%%

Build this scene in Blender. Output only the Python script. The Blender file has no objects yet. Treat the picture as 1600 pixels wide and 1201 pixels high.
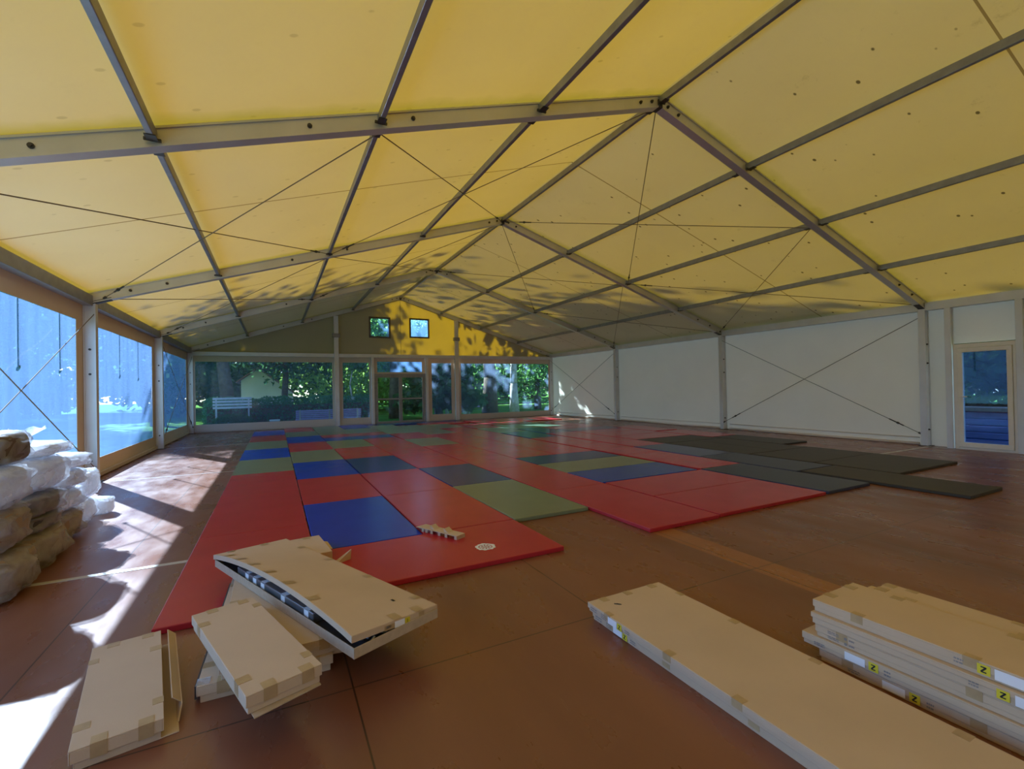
import bpy, bmesh, math, random
import numpy as np
from mathutils import Vector, Matrix
R0 = random.Random(7)
SC = bpy.context.scene
COL = SC.collection

# ------------------------------------------------------------------ camera
cd = bpy.data.cameras.new('camera'); cam = bpy.data.objects.new('camera', cd); COL.objects.link(cam)
YAW, PIT, ROL = 0.4718, 0.0072, -0.0194
def cam_axes():
    f = Vector((math.sin(YAW), math.cos(YAW), 0)); r = Vector((math.cos(YAW), -math.sin(YAW), 0)); u = Vector((0, 0, 1))
    f2 = f*math.cos(PIT)+u*math.sin(PIT); u2 = u*math.cos(PIT)-f*math.sin(PIT)
    r3 = r*math.cos(ROL)+u2*math.sin(ROL); u3 = u2*math.cos(ROL)-r*math.sin(ROL)
    return r3, u3, f2
_r, _u, _f = cam_axes()
cam.matrix_world = Matrix(((_r.x, _u.x, -_f.x, 2.5697), (_r.y, _u.y, -_f.y, -4.814), (_r.z, _u.z, -_f.z, 1.3988), (0, 0, 0, 1)))
cd.sensor_fit = 'HORIZONTAL'; cd.sensor_width = 36; cd.lens = 36*726.525/1600
cd.clip_start = 0.05; cd.clip_end = 500
SC.camera = cam

# ------------------------------------------------------------------ world, sun, exposure
SUN_DIR = Vector((-.390, .745, .548)).normalized()       # towards the sun: beyond the far gable, a little to the left
w = bpy.data.worlds.new('sky'); SC.world = w; w.use_nodes = True
nt = w.node_tree; nt.nodes.clear()
sky = nt.nodes.new('ShaderNodeTexSky'); sky.sky_type = 'NISHITA'; sky.sun_disc = False
sky.sun_elevation = math.asin(SUN_DIR.z); sky.sun_rotation = math.atan2(SUN_DIR.x, SUN_DIR.y)
sky.air_density = 1.0; sky.dust_density = 0.3; sky.ozone_density = 2.0
bg = nt.nodes.new('ShaderNodeBackground'); bg.inputs['Strength'].default_value = 0.27
wo = nt.nodes.new('ShaderNodeOutputWorld')
nt.links.new(sky.outputs[0], bg.inputs[0]); nt.links.new(bg.outputs[0], wo.inputs[0])
sl = bpy.data.lights.new('sun', 'SUN'); sl.energy = 16.0; sl.angle = math.radians(0.6); sl.color = (1, .97, .92)
so = bpy.data.objects.new('sun', sl); COL.objects.link(so); so.location = (0, 0, 30)
so.rotation_euler = (-SUN_DIR).to_track_quat('-Z', 'Y').to_euler()
vs = SC.view_settings
vs.view_transform = 'Standard'; vs.look = 'None'; vs.gamma = 1; vs.use_curve_mapping = False; vs.exposure = 1.14
SC.cycles.max_bounces = 10; SC.cycles.diffuse_bounces = 6; SC.cycles.glossy_bounces = 4
SC.cycles.transparent_max_bounces = 24; SC.cycles.transmission_bounces = 6
SC.cycles.use_denoising = True; SC.cycles.sample_clamp_indirect = 6; SC.cycles.caustics_reflective = False

# ------------------------------------------------------------------ materials
MATS = {}
def new_mat(name):
    m = bpy.data.materials.new(name); m.use_nodes = True; m.node_tree.nodes.clear(); MATS[name] = m
    t = m.node_tree; o = t.nodes.new('ShaderNodeOutputMaterial')
    return m, t, o
def N(t, typ, **kw):
    n = t.nodes.new(typ)
    for k, v in kw.items():
        if k.startswith('_'): setattr(n, k[1:], v)
        else:
            n.inputs[k.replace('__', ' ')].default_value = v
    return n
def L(t, a, b): t.links.new(a, b)
def c4(c): return (c[0], c[1], c[2], 1)
def mixrgb(t, a, b, fac=None, blend='MIX'):
    n = t.nodes.new('ShaderNodeMix'); n.data_type = 'RGBA'; n.blend_type = blend
    for sock, v in ((n.inputs[6], a), (n.inputs[7], b), (n.inputs[0], fac)):
        if v is None: continue
        if hasattr(v, 'is_output'): t.links.new(v, sock)
        elif isinstance(v, tuple): sock.default_value = c4(v)
        else: sock.default_value = v
    return n.outputs[2]
def ramp(t, src, p0, p1, c0=(0, 0, 0), c1=(1, 1, 1)):
    r = t.nodes.new('ShaderNodeValToRGB'); r.color_ramp.elements[0].position = p0; r.color_ramp.elements[1].position = p1
    r.color_ramp.elements[0].color = c4(c0); r.color_ramp.elements[1].color = c4(c1); t.links.new(src, r.inputs[0]); return r.outputs[0]
def noise(t, scale, detail=4, coord='Object', vec=None, stretch=None, rough=.5):
    n = t.nodes.new('ShaderNodeTexNoise'); n.inputs['Scale'].default_value = scale; n.inputs['Detail'].default_value = detail
    n.inputs['Roughness'].default_value = rough
    tc = t.nodes.new('ShaderNodeTexCoord'); v = tc.outputs[coord]
    if stretch:
        mp = t.nodes.new('ShaderNodeMapping'); mp.inputs['Scale'].default_value = stretch; t.links.new(v, mp.inputs[0]); v = mp.outputs[0]
    t.links.new(v, n.inputs['Vector']); return n.outputs['Fac']
def simple(name, col, rough=.5, metal=0, var=.12, vscale=6, bump=0, bscale=40, spec=.5, coat=0):
    m, t, o = new_mat(name)
    b = N(t, 'ShaderNodeBsdfPrincipled', Roughness=rough, Metallic=metal)
    b.inputs['Specular IOR Level'].default_value = spec; b.inputs['Coat Weight'].default_value = coat
    f = noise(t, vscale, 5)
    lo = tuple(x*(1-var) for x in col); hi = tuple(min(1, x*(1+var)) for x in col)
    L(t, ramp(t, f, .3, .7, lo, hi), b.inputs['Base Color'])
    if bump:
        bn = N(t, 'ShaderNodeBump', Strength=bump, Distance=.01); L(t, noise(t, bscale, 3), bn.inputs['Height']); L(t, bn.outputs[0], b.inputs['Normal'])
    L(t, b.outputs[0], o.inputs[0]); return m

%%

OBJECTIVE
Extract the lines exactly, please: the first line of the listing, the line with "COL = SC.collection", and every line between them, but no pictures.

SOLUTION FOR THIS EXERCISE
Build this scene in Blender. Output only the Python script. The Blender file has no objects yet. Treat the picture as 1600 pixels wide and 1201 pixels high.
import bpy, bmesh, math, random
import numpy as np
from mathutils import Vector, Matrix
R0 = random.Random(7)
SC = bpy.context.scene
COL = SC.collection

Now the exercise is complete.